277. This year the General Assembly meets for the thirty-ninth time in regular session. It is meeting at a time when the two super-Powers have hardly been on speaking terms. It meets under the threat of a nuclear cloud, with both East and West looking at each other through a palisade of nuclear missiles. It is meeting at a time in our world history when the poor nations— and there are many of them—are poorer and the threat of human sufferings through famine, drought and oppression is becoming not only widespread but uncontrollable.
278. In short, the United Nations has serious business to discuss this year. But this is not all: the United Nations must resolve to be resolute and tackle the problems facing mankind. It must decide to take some positive steps in the direction of curbing the arms race, in bridging the gap of poverty, in stemming the lucrative arms trade which aims at defeating the very purpose for which the Organization was founded: to save succeeding generations from the scourge of war. The United Nations must restore the people's faith in its ideals, its objectives and its functional ability.
279. The new generation today is crying out for that United Nations which once had the will to help resolve the problem in the Korean peninsula; obstructed the partition of the Congo during the 1960s; voted for the establishment of new States; aided in the liberation of many African States. The United Nations should arm itself with that tenacity of purpose to address the burning issues of mankind and pull the world away from crises.
280. In the early days of the formation of the world body, the United Nations adopted the decision made at Bretton Woods that gave birth to the current world economic order. If it now appears that Bretton Woods no longer serves the best needs of mankind's economic order, we think the United Nations as a moral force should put pressure on the economic Powers so that a reconstruction of the economic order suitable to the demands of the time may be accomplished.

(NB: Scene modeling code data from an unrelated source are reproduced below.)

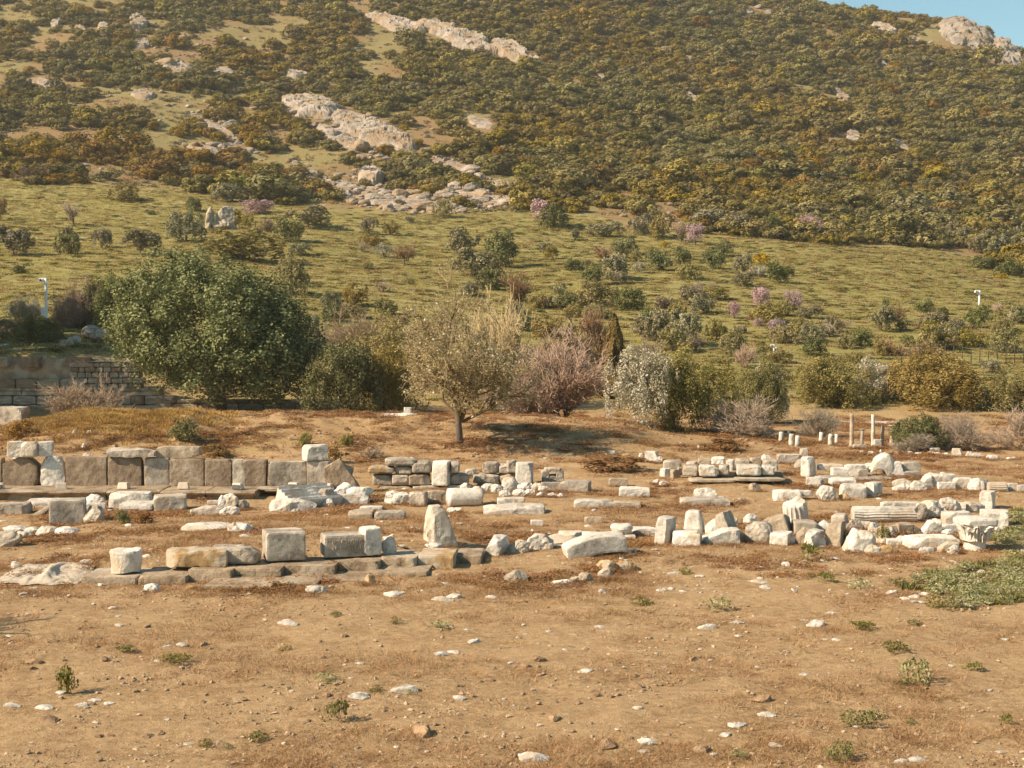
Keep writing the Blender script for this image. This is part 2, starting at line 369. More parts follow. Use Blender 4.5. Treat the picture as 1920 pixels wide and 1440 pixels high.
# ------------------------------------------------------------------ stones
_grids = {}
def box_grid(nx, ny, nz):
    k = (nx, ny, nz)
    if k in _grids: return _grids[k]
    pts = []; quads = []
    def face(nu, nv, fn, flip):
        b = len(pts)
        for j in range(nv + 1):
            for i in range(nu + 1): pts.append(fn(2 * i / nu - 1, 2 * j / nv - 1))
        for j in range(nv):
            for i in range(nu):
                q = [b + j * (nu + 1) + i, b + j * (nu + 1) + i + 1, b + (j + 1) * (nu + 1) + i + 1, b + (j + 1) * (nu + 1) + i]
                quads.append(q[::-1] if flip else q)
    face(nx, nz, lambda u, v: (u, -1, v), False); face(nx, nz, lambda u, v: (u, 1, v), True)
    face(ny, nz, lambda u, v: (1, u, v), False); face(ny, nz, lambda u, v: (-1, u, v), True)
    face(nx, ny, lambda u, v: (u, v, 1), False); face(nx, ny, lambda u, v: (u, v, -1), True)
    P = np.array(pts); r = np.round(P * 1e4).astype(int)
    _, first, inv = np.unique(r, axis=0, return_index=True, return_inverse=True)
    _grids[k] = (P[first], inv.reshape(-1)[np.array(quads)])
    return _grids[k]
def stone_mesh(w, d, h, seed, k=34, chips=6, chip=0.13, rough=0.03, taper=(1, 1), shift=(0, 0), bend=0.0, cuts=(), res=None, flute=0, drum=None, mat=None, low=0.32, smooth=False, name='stone'):
    """a block of stone w x d x h, base centred on the origin: worn edges, knocked-off corners, rough faces"""
    rs = np.random.RandomState(seed)
    m = max(w, d, h)
    n = res or 15
    f = lambda a: int(np.clip(round(n * a / m), 4, n))
    P, Q = box_grid(f(w), f(d), f(h))
    P = P.copy()
    P = P / (np.abs(P) ** k).sum(1)[:, None] ** (1.0 / k)
    S = np.array([w / 2, d / 2, h / 2])
    P = P * S
    for i in range(chips):
        nrm = rs.choice([-1, 1], 3) * (0.35 + rs.rand(3))
        if rs.rand() < 0.45: nrm[rs.randint(3)] *= 0.1
        nrm[2] = abs(nrm[2]) if rs.rand() < 0.75 else nrm[2]
        nrm = nrm / S; nrm /= np.linalg.norm(nrm)
        sup = np.max(P @ nrm); t = sup * (1 - chip * (0.35 + rs.rand()))
        P = P - np.maximum(0, P @ nrm - t)[:, None] * nrm
    for (nx, ny, nz, t) in cuts:                                     # plane cuts in units of the half size
        nrm = np.array([nx, ny, nz], float) / S; L = np.linalg.norm(nrm); nrm /= L
        P = P - np.maximum(0, P @ nrm - t / L)[:, None] * nrm
    u = (P[:, 2] + S[2]) / h
    P[:, 0] = P[:, 0] * (1 + (taper[0] - 1) * u) + shift[0] * u * w
    P[:, 1] = P[:, 1] * (1 + (taper[1] - 1) * u) + shift[1] * u * d
    if bend: P[:, 2] += bend * h * (1 - (P[:, 0] / S[0]) ** 2)
    o = rs.rand(3) * 50
    sc = 2.2 / m
    a = rough * m
    for j in range(3):
        q = P * sc + o + 13.7 * j
        q2 = P * sc * 4.2 + o + 3.1 * j
        P[:, j] += a * 2.2 * low * (vnoise(q[:, 0], q[:, 1], q[:, 2]) - 0.5) + a * (vnoise(q2[:, 0], q2[:, 1], q2[:, 2]) - 0.5)
    P[:, 2] += h / 2
    return mesh_np(name, P, Q, mat=mat, smooth=smooth)
def tube_mesh(path, radii, sides=10, flute=0, fdepth=0.07, rough=0.0, seed=0, mat=None, cap=True, brk=0.0, name='tube', smooth=True):
    path = np.asarray(path, float); radii = np.asarray(radii, float)
    rs = np.random.RandomState(seed)
    n = len(path); tang = np.gradient(path, axis=0); tang /= np.linalg.norm(tang, axis=1)[:, None] + 1e-9
    ref = np.array([0.31, 0.17, 0.93]) if abs(tang[0][2]) < 0.8 else np.array([0.0, -1.0, 0.05])
    A = np.cross(tang, ref); A /= np.linalg.norm(A, axis=1)[:, None]; B = np.cross(tang, A)
    th = np.linspace(0, 2 * math.pi, sides, endpoint=False)
    prof = np.ones(sides)
    if flute: prof = 1 - fdepth * np.abs(np.sin(th * flute / 2.0)) ** 0.7
    R = radii[:, None] * prof[None, :]
    V = path[:, None, :] + R[..., None] * (np.cos(th)[None, :, None] * A[:, None, :] + np.sin(th)[None, :, None] * B[:, None, :])
    V = V.reshape(-1, 3)
    if brk:
        e = (vnoise(V[:, 0] * 7 + seed, V[:, 1] * 7, V[:, 2] * 7) - 0.5)
        m = np.zeros((n, sides)); m[-1] = 1; m[-2] = 0.6; m = m.ravel()
        V += (e * brk * m)[:, None] * tang[-1]
    if rough:
        for j in range(3): V[:, j] += rough * (vnoise(V[:, 0] * 5 + 9 * j + seed, V[:, 1] * 5, V[:, 2] * 5) - 0.5)
    i = np.arange(n * sides).reshape(n, sides); i2 = np.roll(i, -1, 1)
    Q = np.stack([i[:-1], i2[:-1], i2[1:], i[1:]], -1).reshape(-1, 4)
    T = None
    if cap:
        c0, c1 = len(V), len(V) + 1
        V = np.vstack([V, V[:sides].mean(0), V[(n - 1) * sides:n * sides].mean(0)])
        T = np.vstack([np.stack([np.full(sides, c0), i2[0], i[0]], -1), np.stack([np.full(sides, c1), i[-1], i2[-1]], -1)])
    return mesh_np(name, V, Q, T, mat, smooth)
def lathe_mesh(prof, sides=28, mat=None, seed=0, rough=0.0, flute=0, fz=None, name='lathe'):
    r = np.array([p[0] for p in prof]); z = np.array([p[1] for p in prof])
    th = np.linspace(0, 2 * math.pi, sides, endpoint=False)
    R = np.repeat(r[:, None], sides, 1)
    if flute:
        msk = (z > fz[0]) & (z < fz[1])
        R[msk] *= 1 - 0.08 * np.abs(np.sin(th * flute / 2)) ** 0.7
    V = np.stack([R * np.cos(th), R * np.sin(th), np.repeat(z[:, None], sides, 1)], -1).reshape(-1, 3)
    if rough:
        for j in range(3): V[:, j] += rough * (vnoise(V[:, 0] * 6 + 9 * j + seed, V[:, 1] * 6, V[:, 2] * 6) - 0.5)
    n = len(prof); i = np.arange(n * sides).reshape(n, sides); i2 = np.roll(i, -1, 1)
    Q = np.stack([i[:-1], i2[:-1], i2[1:], i[1:]], -1).reshape(-1, 4)
    c0 = len(V); V = np.vstack([V, [0, 0, z[0]], [0, 0, z[-1]]])
    T = np.vstack([np.stack([np.full(sides, c0), i2[0], i[0]], -1), np.stack([np.full(sides, c0 + 1), i[-1], i2[-1]], -1)])
    return mesh_np(name, V, Q, T, mat, False)

_seed = [100]; BASES = []
def geom(x0, x1, top, bot, Y=None, dep=None, yaw=0.0, flat=False):
    """real size and place of something that the photo shows between these columns and rows"""
    cx = (x0 + x1) / 2
    p = gp(cx, bot) if Y is None else at(cx, bot, Y)
    s = F / p[1]
    W = (x1 - x0) / s
    d = dep if dep is not None else float(np.clip(0.75 * min(W, (bot - top) / s * 1.3), 0.12, 0.75))
    a = math.radians(abs(yaw))
    w = max(0.35 * W, (W - d * math.sin(a)) / math.cos(a))
    tan = (CZ - p[2]) / p[1]
    fy = d * math.cos(a) + w * math.sin(a)                            # depth of the footprint
    h = max((bot - top) / s - 0.6 * fy * tan, 0.4 * (bot - top) / s, 0.04) * 1.03
    return p, s, w, d, h, fy
def W_of(x0, x1, s): return (x1 - x0) / s
def blk(x0, x1, top, bot, label, tone='w', name='marble_block', cat='stone block', yaw=0.0, Y=None, dep=None, roll=0.0, tilt=0.0, sink=None, group=None, **kw):
    _seed[0] += 1
    p, s, w, d, h, fy = geom(x0, x1, top, bot, Y, dep, yaw)
    sk = (0.05 if Y is None else 0.004) if sink is None else sink
    if abs(float(H(p[0], p[1])) - p[2]) < .06: BASES.append((p[0], p[1], W_of(x0, x1, s), fy))
    kw.setdefault('rough', 0.022)
    me = stone_mesh(w, d, h + sk, _seed[0], mat=M[tone], name=name, **kw)
    o = obj(name, me, None, (p[0], p[1] + fy / 2, p[2] - sk), (math.radians(tilt), math.radians(roll), math.radians(yaw)))
    return tag(o, label, cat, group)
def rock(x0, x1, top, bot, label, tone='w', name='marble_rubble', cat='rock', **kw):
    kw.setdefault('k', 3.6); kw.setdefault('chips', 9); kw.setdefault('chip', 0.26); kw.setdefault('rough', 0.05); kw.setdefault('sink', 0.07)
    return blk(x0, x1, top, bot, label, tone, name, cat, **kw)
def lying(x0, x1, top, bot, label, tone='w', name='column_drum', cat='column drum', yaw=0.0, flute=0, Y=None, roll=0.0, brk=0.12, sides=None, r1=1.0, half=False):
    """a length of column lying on its side, seen side on"""
    _seed[0] += 1
    cx = (x0 + x1) / 2
    p = gp(cx, bot) if Y is None else at(cx, bot, Y)
    s = F / p[1]; r = (bot - top) / s / 2 * 0.97; L = (x1 - x0) / s / max(0.5, math.cos(math.radians(yaw))) - 2 * r * abs(math.sin(math.radians(yaw)))
    L = max(L, 0.3)
    xs = np.linspace(-L / 2, L / 2, 14)
    me = tube_mesh(np.stack([xs, 0 * xs, 0 * xs], -1), r * np.linspace(1, r1, 14) * np.where((np.arange(14) == 0) | (np.arange(14) == 13), 0.96, 1), sides or (flute * 4 if flute else 26), flute, 0.075, 0.02 + 0.02 * r, _seed[0], M[tone], True, brk, name, not flute)
    o = obj(name, me, None, (p[0], p[1] + r * 0.9, p[2] + r - 0.03), (0, math.radians(roll), math.radians(yaw)))
    return tag(o, label, cat)
# ------------------------------------------------------------------ walls and courses made of pieces
def piece(parent, x0, x1, top, bot, tone, name='stone', **kw):
    o = blk(x0, x1, top, bot, None, tone, name, None, **kw)
    o.parent = parent
    o.location = Vector(o.location) - parent.location
    return o
def group_root(name, px, py, Y, label, cat):
    p = at(px, py, Y); return empty(name, p, label, cat)

YW = 32.6
wall = group_root('slab_wall', 310, 912, YW, 'long row of upright brownish marble slabs forming a low wall', 'wall')
for x0, x1, top, tone, kw in [
    (-40, 3, 858, 'slab', {}), (4, 70, 857, 'slab', dict(cuts=[(1, 0, 1, 1.45)], chip=0.2)), (75, 121, 856, 'w', dict(chips=9, chip=0.25, rough=0.035)),
    (122, 200, 856, 'slab', {}), (201.5, 265, 857, 'slab', {}), (268, 316, 858, 'g', dict(yaw=7)), (317, 382.5, 860, 'slab', {}),
    (383.5, 434, 862, 'slab', dict(cuts=[(1, 0, 1, 1.75)])), (435.5, 462, 862, 'g', dict(taper=(0.72, 1), shift=(-0.12, 0))), (462, 498, 862, 'slab', dict(taper=(1.3, 1), shift=(-0.1, 0))),
    (500, 574, 865, 'g', dict(yaw=8, rough=0.012)), (575.5, 621, 864, 'g', {})]:
    kw = dict(kw); kw.setdefault('rough', 0.012); kw.setdefault('chips', 4); kw.setdefault('chip', 0.07)
    piece(wall, x0, x1, top, 913, tone, 'slab', Y=YW, dep=0.30, k=26, res=18, **kw)
bench = group_root('moulded_step', 240, 940, 31.6, 'low moulded stone step running along the foot of the slab wall', 'step')
def moulding(parent, x0, x1, top, bot, Y, depth, tone, name='moulding'):
    a = at(x0, bot, Y); b = at(x1, bot, Y); s = F / Y; hgt = (bot - top) / s
    L = b[0] - a[0]
    prof = [(0.06, 0), (0.06, 0.45), (0.02, 0.6), (-0.03, 0.72), (-0.045, 0.86), (-0.02, 0.97), (0.02, 1.0), (depth, 1.0), (depth, 0)]
    n = 24; V = []; xs = np.linspace(0, L, n)
    for x in xs:
        for (q, u) in prof:
            nn = 0.03 * (float(vnoise(x * 3 + x0, q * 9, u * 4)) - 0.5)
            V.append((x, q + nn, u * hgt + 0.02 * (float(vnoise(x * 2.1 + x0, q * 3, 5.0)) - 0.5)))
    k = len(prof); i = np.arange(n * k).reshape(n, k); i2 = np.roll(i, -1, 1)
    Q = list(np.stack([i[:-1], i[1:], i2[1:], i2[:-1]], -1).reshape(-1, 4))
    me = mesh_np(name, V, np.array(Q), np.array([(i[0, 0], i[0, j + 1], i[0, j]) for j in range(1, k - 1)] + [(i[-1, 0], i[-1, j], i[-1, j + 1]) for j in range(1, k - 1)]), M[tone])
    o = obj(name, me, parent, Vector((a[0], a[1], a[2])) - parent.location)
    return o
for x0, x1, t, b in [(-60, 199, 920, 941), (200, 300, 920, 941), (301, 385, 921, 941), (386, 478, 921.5, 941)]:
    moulding(bench, x0, x1, t, b, 31.6, 1.3, 'k')
foot = group_root('foundation_step', 560, 916, 32.3, 'low worn footing of pale stones under the right end of the slab wall', 'step')
for x0, x1 in [(480, 530), (531, 582), (583, 640)]:
    piece(foot, x0, x1, 911, 919, 't', 'stone', Y=32.1, dep=0.9)

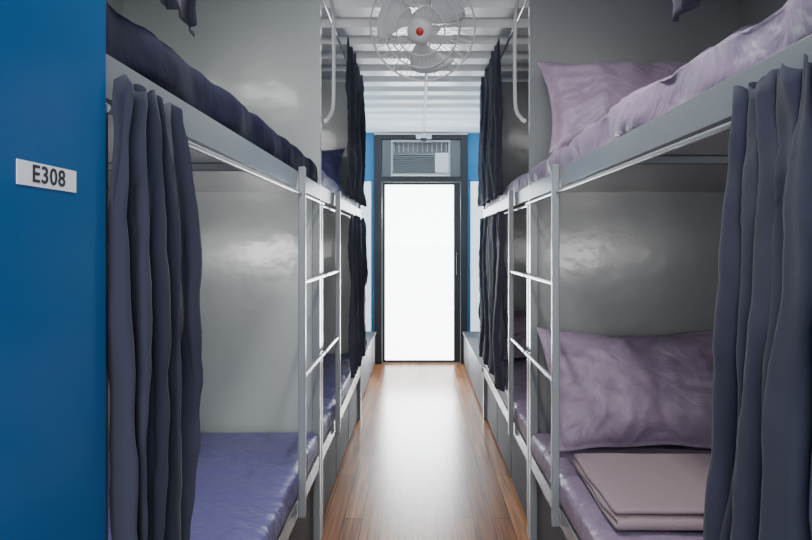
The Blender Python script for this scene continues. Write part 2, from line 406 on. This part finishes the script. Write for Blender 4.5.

281. In June this year, the allied forces of Europe and the United States commemorated the fortieth anniversary of the invasion of Europe, which history tells us was the turning-point in the Second World War. Next year, the United Nations will celebrate its fortieth anniversary as the corner-stone of peace and progress. But before it can do that, it needs to restore hope to mankind by lessening tensions and making the two super-Powers play a more positive role in maintaining a world order based on peace and harmony, not by competitive polemics and harsh rhetoric, not by confrontation and stockpiling weapons, but by devising constructive proposals calling for joint efforts in addressing the issues of the day.
282. If this session of the General Assembly can take some positive steps in a direction that would lead the super-Powers to appreciate their role and thereby work jointly for the progressive attainment of world peace, it will accomplish more than many of its resolutions ever have since Day One.
283. I know that the nations of the third world which make up a large part of this world body arc committed to this serious assignment this year. I hope all the nations of this family are also so committed.